Consequently it was not possible to prevent the demolition of unlisted buildings outside conservation areas.
The effect of the judgment is that all demolition, apart possibly from very minor acts, requires planning permission whether as permitted development or on application to the local authority.  If the demolition is likely to have significant effects on the environment then an Environmental Impact Assessment has to be carried out to consider all the effects of the project and permission to demolish can be refused.
In technical terms the Town and Country Planning (Demolition – Description of Buildings) Direction 1995 paragraph 2(1) provided that the demolition of the following buildings was not development and so did not need planning permission:
(a)    any building which is a listed building;
(b)    any building in a conservation area;
(c)     any building which is a scheduled monument;
(d)     any building other than a dwelling house or a building adjoining a dwelling house;
(e)     any building the cubic content of which, measures externally, does not exceed 50 cubic metres;
(f)    the whole or any part of any gate, fence, wall or other means of enclosure”

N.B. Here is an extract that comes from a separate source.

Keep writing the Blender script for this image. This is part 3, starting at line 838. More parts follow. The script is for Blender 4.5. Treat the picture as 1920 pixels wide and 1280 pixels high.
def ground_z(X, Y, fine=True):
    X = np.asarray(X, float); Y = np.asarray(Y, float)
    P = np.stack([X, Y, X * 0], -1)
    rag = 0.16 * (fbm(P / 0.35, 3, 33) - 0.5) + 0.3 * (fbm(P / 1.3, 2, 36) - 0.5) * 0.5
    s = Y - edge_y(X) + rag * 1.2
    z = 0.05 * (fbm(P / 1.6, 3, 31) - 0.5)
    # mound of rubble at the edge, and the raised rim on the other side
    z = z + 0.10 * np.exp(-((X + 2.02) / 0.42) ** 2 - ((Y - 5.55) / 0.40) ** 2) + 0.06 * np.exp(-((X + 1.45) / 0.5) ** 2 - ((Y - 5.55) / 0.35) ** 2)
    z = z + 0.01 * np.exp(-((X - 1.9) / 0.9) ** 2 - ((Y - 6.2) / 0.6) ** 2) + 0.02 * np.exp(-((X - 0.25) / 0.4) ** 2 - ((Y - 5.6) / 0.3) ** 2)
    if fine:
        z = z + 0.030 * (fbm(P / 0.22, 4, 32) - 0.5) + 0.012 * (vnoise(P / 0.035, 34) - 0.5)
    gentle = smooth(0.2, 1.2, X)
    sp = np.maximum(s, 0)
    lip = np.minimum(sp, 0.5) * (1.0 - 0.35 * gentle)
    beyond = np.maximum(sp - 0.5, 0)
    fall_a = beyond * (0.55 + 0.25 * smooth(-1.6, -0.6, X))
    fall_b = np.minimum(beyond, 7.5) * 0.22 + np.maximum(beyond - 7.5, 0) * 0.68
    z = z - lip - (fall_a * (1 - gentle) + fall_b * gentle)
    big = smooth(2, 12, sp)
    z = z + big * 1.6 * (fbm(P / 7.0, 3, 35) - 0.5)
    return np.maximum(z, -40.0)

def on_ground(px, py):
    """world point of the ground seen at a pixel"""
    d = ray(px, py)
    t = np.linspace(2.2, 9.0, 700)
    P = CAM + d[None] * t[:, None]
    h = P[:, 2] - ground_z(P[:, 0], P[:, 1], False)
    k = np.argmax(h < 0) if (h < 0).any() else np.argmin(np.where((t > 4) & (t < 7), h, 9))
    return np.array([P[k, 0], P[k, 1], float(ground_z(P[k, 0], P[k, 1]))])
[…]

The Court of Appeal have declared that subparagraphs (a) to (d) are unlawful and so the first four categories of demolition require planning permission.  The Court did not consider whether the exclusions in subparagraphs (e) and (f) are lawful. Planning permission for demolition is usually granted as a permitted development right by Part 31, Schedule 2 of the Town and Country Planning (General Permitted Development) Order 1995.  A person proposing to carry out demolition under that Part has to apply to the council to see if prior approval of the method of demolition and any proposed restoration of the demolition site is required.  A further consequence of the Court of Appeal’s judgment is that where proposed demolitions are likely to have significant effects on the environment these permitted development rights are withdrawn.  A developer will therefore have to apply for planning permission with an environmental statement identifying the impacts of the proposal.  Permission to demolish could then be refused.